CBS, with its V Cast mobile-phone deal, is believed to get a one-time fee from Verizon, which in turn charges customers who download on their monthly phone bills. It's all part of an attempt to attract a younger, tech-savvy viewer to ET outside of its core women 25-54 audience.

NBC U, meanwhile, is looking to expand its mobile presence for Access Hollywood to multiple providers in the coming months. And Twentieth is examining text messaging and Web-site development for Geraldo at Large.

Syndication is simply following the lead of the networks, which only recently began their foray into the tech area.

“While everybody is looking at these new windows, the networks have been more aggressive,” says SPT's Weiser. “Their relationship with affiliates gives them greater flexibility [than syndicators] to experiment with iPod deals, mobile, the Web.”

NBC U's Huntsberry had to address affiliate concerns when leading iTunes deals. Should broadcasters and cable networks ever come knocking, he says, he'll argue that new windows will help them by expanding interest in shows, which in turn will lead to more episodes' being produced for the after-market.

Station managers say new-media ventures now factor into nearly all of their syndication negotiations, and executives are trying to anticipate new trends. “Two years ago, I don't think any of us thought of a video iPod when we were doing a syndication deal,” says Steve Schwaid, senior VP of news and programming for the NBC Universal Television Stations. Now he does.

NBC U's most recent syndication deals give the station group input into any new-technology play and, in some instances, call for revenue sharing or consideration in a license fee. So far, the stations have offered some special Martha clips on their Web sites that link back to the show's site.

But Nogawski knows that, in the future, stations buying syndicated programming from studios are going to want a more significant piece of the action. “The person who is acquiring the rental from us does not also acquire the other rights,” he says. “That's at least the initial stance. This is all so new.”

3. Stations Will Take Back The Morning– And Night

Burned by too many syndicated flameouts, stations will create homegrown shows

Tired of being scorched by one-season syndication flameouts like The Larry Elders Show and Living It Up With Ali & Jack in recent years, many TV stations are freeing themselves from the parade of syndicated failures by taking back control of their programming.

Nationwide, local talk and entertainment shows are popping up, such as the 10 a.m. shows on several NBC O&Os that resemble the third hour of Today. WBIR Knoxville, Tenn., runs its own Live With Regis and Kelly clone against The Oprah Winfrey Show and regularly comes within a few ratings points.

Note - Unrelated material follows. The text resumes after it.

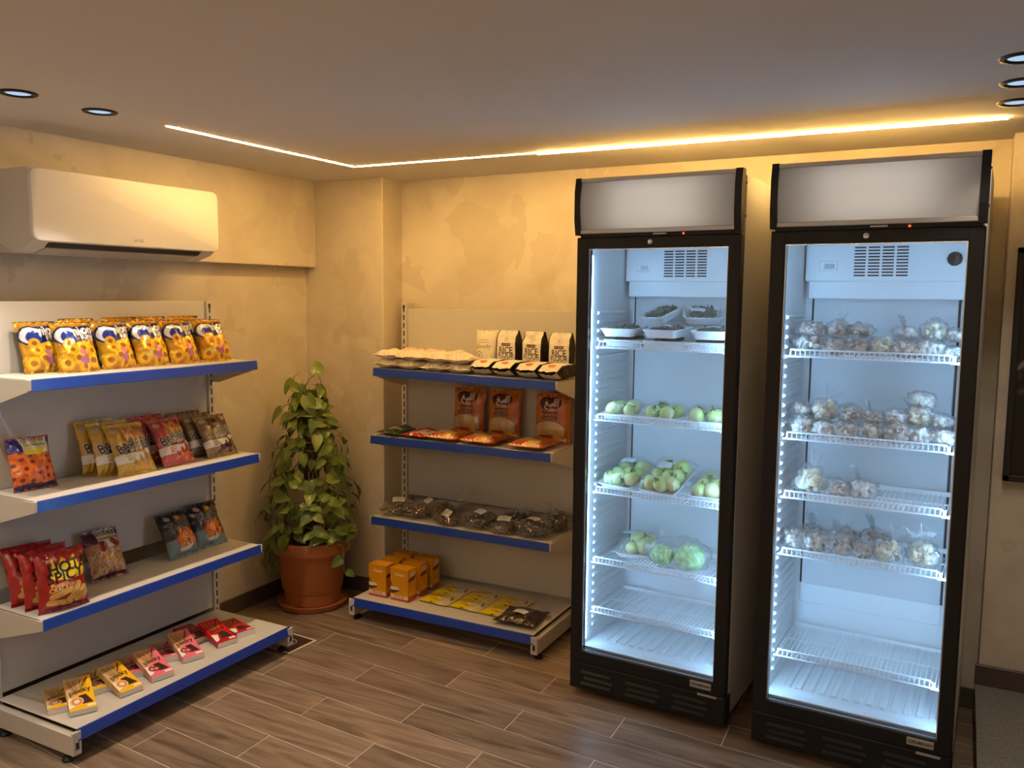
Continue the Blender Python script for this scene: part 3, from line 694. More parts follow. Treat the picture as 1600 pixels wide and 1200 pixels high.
def env(z):        # radius of the foliage at height z
    pts = [(.30, .26), (.40, .265), (.55, .275), (.70, .235), (.85, .185), (.98, .13), (1.06, .085), (1.12, .06)]
    for (a, r0), (c, r1) in zip(pts, pts[1:]):
        if z <= c: return r0 + (r1 - r0) * max(0, z - a) / (c - a)
    return .05
def put_leaf(p, face, size, roll=0.0):
    """p: leaf base (local); leaf hangs with its upper side towards 'face'"""
    f = face.normalized(); down = Vector((0, 0, -1)) + Vector((rnd.uniform(-1, 1), rnd.uniform(-1, 1), rnd.uniform(0, 1.1))) + f * rnd.uniform(.0, .9)
    y = (down - f * down.dot(f)).normalized(); x = y.cross(f).normalized()
    m = Matrix((x, y, f)).transposed().to_4x4()
    o = link('leaf', rnd.choice(LEAVES), pot); o.matrix_local = Matrix.Translation(p) @ m @ Matrix.Diagonal((size, size, size, 1)); return o
made = 0; tries = 0
while made < 235 and tries < 3000:
    tries += 1
    z = .36 + (1.10 - .36) * rnd.random() ** 1.15; a = rnd.uniform(0, 2 * math.pi)
    toc = math.atan2(-PC.y, -PC.x)
    if math.cos(a - toc) < -.35 and rnd.random() < .8: continue
    r = env(z) * (.45 + .55 * rnd.random() ** .6) * .86
    p = Vector((math.cos(a) * r, math.sin(a) * r, z)); wp = PC + p
    if wp.x < XL + .06 or wp.y > 3.415: continue
    out = Vector((math.cos(a), math.sin(a), .5 + rnd.uniform(-.5, 1.1)))
    put_leaf(p, out, rnd.uniform(.052, .092)); made += 1
for p, f, s in (((.10, -.05, 1.165), (.5, -.8, .5), .085), ((-.085, -.03, 1.125), (.1, -.9, .5), .08), ((-.05, -.07, 1.10), (.2, -.9, .6), .07), ((.05, -.08, 1.06), (.4, -.8, .4), .11), ((.11, -.05, 1.02), (.6, -.6, .6), .10), ((-.13, -.06, .98), (-.2, -.9, .6), .09),
                ((-.19, -.08, .30), (-.3, -.9, .3), .09), ((-.17, -.14, .25), (-.3, -.9, .3), .08), ((-.20, -.06, .18), (-.5, -.8, .3), .085), ((.20, -.02, .27), (.6, -.7, .3), .07), ((.215, .0, .20), (.6, -.7, .2), .055), ((.225, .03, .36), (.7, -.6, .4), .07)):
    put_leaf(Vector(p), Vector(f), s)
for i in range(16):
    a = rnd.uniform(0, 6.28); r0 = rnd.uniform(.05, .13); z1 = rnd.uniform(.6, 1.08); pts = []
    for k in range(7):
        q = k / 6; z = .315 + (z1 - .315) * q; rr_ = (r0 * (1 - q) + .045 * q) + env(z) * .45 * math.sin(math.pi * q); aa = a + q * rnd.uniform(-.3, .8)
        pts.append((math.cos(aa) * rr_, math.sin(aa) * rr_, z))
    MB().tube(pts, .0033, 5).build('vine', M_VINE, pot, True)
for sx, sy, ex, ey, zz in ((-.10, -.12, -.20, -.09, .17), (-.08, -.13, -.18, -.14, .24), (.12, -.08, .215, -.02, .20), (.13, -.03, .225, .02, .30)):
    MB().tube([(sx, sy, .33), (sx * 1.45, sy * 1.3, .375), (ex * .98, ey, .33), (ex, ey, zz)], .004, 5).build('vine', M_VINE, pot, True)
MB().tube([(-.02, -.03, 1.06), (.04, -.05, 1.14), (.10, -.05, 1.17)], .002, 5).build('vine', M_VINE, pot, True)
MB().tube([(-.02, -.03, 1.06), (-.06, -.05, 1.13), (-.085, -.03, 1.125)], .002, 5).build('vine', M_VINE, pot, True)

# ------------------------------------------------------------------ snack bags: printed fronts
S = srgb
def cv_onion():
    c = Canvas(84, 104, S(196, 140, 18)); rn = random.Random(3)
    for i in range(70): c.ell(rn.random(), rn.random(), .03 + .06 * rn.random(), .02 + .03 * rn.random(), rn.choice([S(214, 160, 30), S(170, 115, 10), S(235, 190, 60)]), rn.random() * 180, a=.6)
    for x, y, r in ((.30, .60, .15), (.58, .57, .17), (.45, .76, .16), (.82, .62, .15), (.84, .80, .18), (.20, .84, .17), (.62, .90, .15), (.70, .44, .12)):
        c.ell(x, y, r, r * .72, S(240, 176, 24), rn.random() * 60); c.ell(x, y, r * .82, r * .56, S(250, 200, 50), 20); c.ell(x, y, r * .45, r * .28, S(176, 112, 10), 20)
    c.ell(.56, .66, .10, .05, S(214, 130, 150), 20); c.ell(.60, .80, .13, .06, S(206, 120, 160), 15); c.ell(.86, .13, .12, .045, S(150, 90, 120), 10)
    c.ell(.25, .31, .27, .20, S(24, 34, 92)); c.poly([(.25, .16), (.96, .09), (1.0, .38), (.62, .44), (.35, .50)], S(24, 34, 92))
    c.ell(.25, .31, .225, .165, S(240, 238, 235)); c.ell(.28, .34, .155, .115, S(38, 60, 160)); c.ell(.33, .40, .13, .10, S(38, 60, 160))
    c.ell(.27, .47, .13, .10, S(226, 170, 40)); c.ell(.27, .47, .06, .045, S(150, 90, 10))
    c.text('nion', .68, .22, .33, S(245, 243, 240), 9, .03); c.text('Rings', .80, .345, .20, S(245, 243, 240), 9, .022)
    return c
def cv_barrel(base, light, splash, food, foot):
    c = Canvas(84, 104, base); rn = random.Random(8)
    c.rect(0, 0, 1, .09, light); c.ell(.62, .25, .34, .15, splash, -15)
    for i in range(16): c.ell(.62 + rn.uniform(-.24, .24), .22 + rn.uniform(-.09, .08), .07, .04, rn.choice(food), rn.random() * 180)
    c.ell(.16, .16, .10, .05, S(190, 185, 175), 0, a=.7)
    c.poly([(.14, .48), (.98, .36), (1, .52), (.9, .57), (.2, .63)], S(26, 20, 18))
    c.text('BARREL', .53, .47, .31, S(240, 236, 230), 10, .05, .86); c.text('BARREL', .53, .47, .31, S(18, 14, 12), 10, .02, .86)
    c.text('snacks', .62, .555, .10, S(235, 230, 225), 10, .005)
    c.rect(0, .63, .72, .79, S(232, 228, 222)); c.text('BBQ', .34, .68, .11, foot, 0, .01); c.text('MINI', .36, .745, .10, foot, 0, .01)
    c.rect(0, .79, 1, .97, light)
    for i in range(18): c.ell(rn.uniform(.4, 1), rn.uniform(.72, .93), .08, .035, rn.choice(food + [foot]), rn.random() * 180)
    c.ell(.86, .60, .10, .05, S(235, 232, 228)); c.rect(0, .955, 1, 1, base)
    return c
def cv_hot():
    c = Canvas(84, 104, S(168, 18, 20)); rn = random.Random(4)
    for i in range(30): c.ell(rn.random(), rn.random(), .1, .04, S(150, 10, 14), rn.random() * 180, a=.5)
    c.poly([(.20, .46), (.30, .16), (.40, .26), (.50, .12), (.60, .24), (.74, .12), (.82, .28), (.95, .22), (.90, .48), (.60, .50)], S(240, 205, 40))
    c.text('mini', .30, .15, .13, S(230, 220, 180), 8, .012)
    c.text('HOT&', .60, .285, .30, S(18, 14, 10), 6, .028); c.text('SPICY', .52, .43, .30, S(18, 14, 10), 7, .028)
    c.text('Potato', .38, .555, .13, S(235, 215, 120), 8, .012); c.text('CRACKERS', .46, .615, .12, S(235, 215, 120), 8, .012)
    for p in (((.22, .74), (.60, .66)), ((.18, .83), (.58, .875)), ((.55, .83), (.78, .60)), ((.70, .82), (.90, .68)), ((.74, .86), (.95, .76))):
        c.stroke(p, .135, S(150, 70, 10)); c.stroke(p, .115, S(236, 186, 84))
        for q in np.linspace(.08, .92, 7):
            x = p[0][0] + (p[1][0] - p[0][0]) * q; y = p[0][1] + (p[1][1] - p[0][1]) * q; c.stroke(((x - .02, y - .03), (x + .02, y + .03)), .012, S(214, 150, 50))
    c.rect(0, 0, 1, .05, S(140, 10, 12)); c.rect(0, .94, 1, 1, S(130, 8, 12)); return c
def cv_orange():
    c = Canvas(84, 104, S(205, 92, 28)); rn = random.Random(9)
    for i in range(34):
        x, y = rn.random(), .3 + .6 * rn.random(); c.ell(x, y, .13, .095, rn.choice([S(226, 108, 36), S(214, 96, 30), S(238, 128, 52)]), rn.random() * 90); c.ell(x, y, .055, .035, S(120, 40, 16), 0)
    c.rect(0, 0, 1, .30, S(28, 22, 80))
    for k in range(6): c.rect(0, .03 + k * .045, .32, .045 + k * .045, S(70, 60, 170))
    c.rect(.30, .03, .92, .34, S(226, 220, 210)); c.text('GIYOW', .60, .085, .155, S(96, 82, 10), 2, .02); c.ell(.61, .175, .27, .028, S(176, 178, 40))
    c.poly([(.34, .25), (.55, .28), (.92, .22), (.70, .36), (.36, .36)], S(238, 222, 50)); c.poly([(0, .90), (.4, .87), (.6, .90), (1, .86), (1, 1), (0, 1)], S(28, 22, 80)); return c
def cv_fries():
    c = Canvas(84, 104, S(176, 128, 88)); rn = random.Random(12)
    for i in range(95):
        x, y = rn.random(), .42 + .5 * rn.random(); a = rn.uniform(0, 3.14); dx, dy = .11 * math.cos(a), .08 * math.sin(a)
        c.stroke(((x - dx, y - dy), (x + dx, y + dy)), .062, S(120, 70, 40)); c.stroke(((x - dx, y - dy), (x + dx, y + dy)), .048, rn.choice([S(226, 176, 128), S(212, 160, 110), S(236, 192, 146)]))
    c.rect(0, 0, 1, .15, S(74, 18, 52)); c.rect(0, .15, .34, .30, S(82, 24, 60)); c.rect(.34, .03, .90, .40, S(222, 212, 198)); c.rect(.38, .04, .86, .15, S(110, 100, 40))
    c.text('SPICY', .62, .10, .17, S(225, 215, 160), 0, .015); c.rect(.36, .19, .90, .235, S(150, 140, 50)); c.ell(.40, .36, .13, .11, S(140, 24, 28), 20); c.ell(.76, .32, .16, .07, S(150, 30, 34), 25)
    c.poly([(0, .93), (.5, .88), (1, .90), (1, 1), (0, 1)], S(92, 14, 58)); return c
def cv_tubes():
    c = Canvas(84, 104, S(30, 26, 30)); rn = random.Random(6)
    c.poly([(0, .42), (.2, .50), (.2, 1), (0, 1)], S(92, 112, 122)); c.rect(0, .60, 1, 1, S(110, 138, 142)); c.poly([(0, .38), (1, .36), (1, .62), (0, .62)], S(52, 54, 60))
    c.ell(.26, .15, .10, .06, S(176, 166, 168)); c.ell(.60, .17, .11, .07, S(216, 130, 30), 30); c.ell(.60, .18, .06, .05, S(245, 190, 70)); c.ell(.76, .17, .12, .04, S(130, 50, 36), -20)
    c.text('TUBES', .57, .335, .36, S(170, 168, 160), 9, .04, .9); c.text('TUBES', .57, .335, .36, S(14, 12, 12), 9, .008, .9)
    c.stroke(((.36, .47), (.95, .40)), .035, S(170, 70, 60)); c.ell(.60, .64, .37, .20, S(120, 44, 12))
    for i in range(42):
        a = rn.uniform(0, 6.28); r = rn.random() ** .5; x, y = .60 + .31 * r * math.cos(a), .64 + .165 * r * math.sin(a); q = rn.uniform(.6, 2.3); dx, dy = .06 * math.cos(q), .045 * math.sin(q)
        c.stroke(((x - dx, y - dy), (x + dx, y + dy)), .075, S(170, 74, 16)); c.stroke(((x - dx, y - dy), (x + dx, y + dy)), .055, rn.choice([S(238, 138, 44), S(226, 118, 30), S(248, 168, 84)]))
    c.poly([(.30, .82), (.80, .78), (.6, .88), (.34, .88)], S(214, 214, 206)); c.text('x2', .30, .91, .10, S(170, 30, 50), 0, .02); c.rect(0, 0, 1, .06, S(22, 18, 22)); return c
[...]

Other stations, including some CBS-owned stations, counter the lock Oprah has at 4 p.m. in many markets by adding a newscast in the slot, opting for news as the best lead-in to more-lucrative news at 5 p.m. All of that local fare is taking over time slots traditionally devoted to syndication.

Courting advertisers also plays a factor in these new shows. Some local businesses that couldn't afford spots in the prime 11 p.m. news could buy into a morning talk show. Even more enticing for some advertisers are new “advertainment” programs.

Several Gannett-owned affiliates have added shows that blend “lite” morning news with advertiser-sponsored segments. KUSA's successful Colorado & Company, for instance, often wins its time slot in female demos. For a Father's Day gift guide, for example, Home Depot might buy time to showcase its power tools, and Sears could pay to plug its grills.

These stations say they carefully identify the sponsorships and produce the shows separate from the news department. In Grand Rapids, Mich., Gannett's WZZM runs such a show: Take Five Grand Rapids.

“Most syndication fails, and we wanted to take control of our air time,” says General Manager Janet Mason.

Some critics lament that audiences may not see the difference between infotainment and news.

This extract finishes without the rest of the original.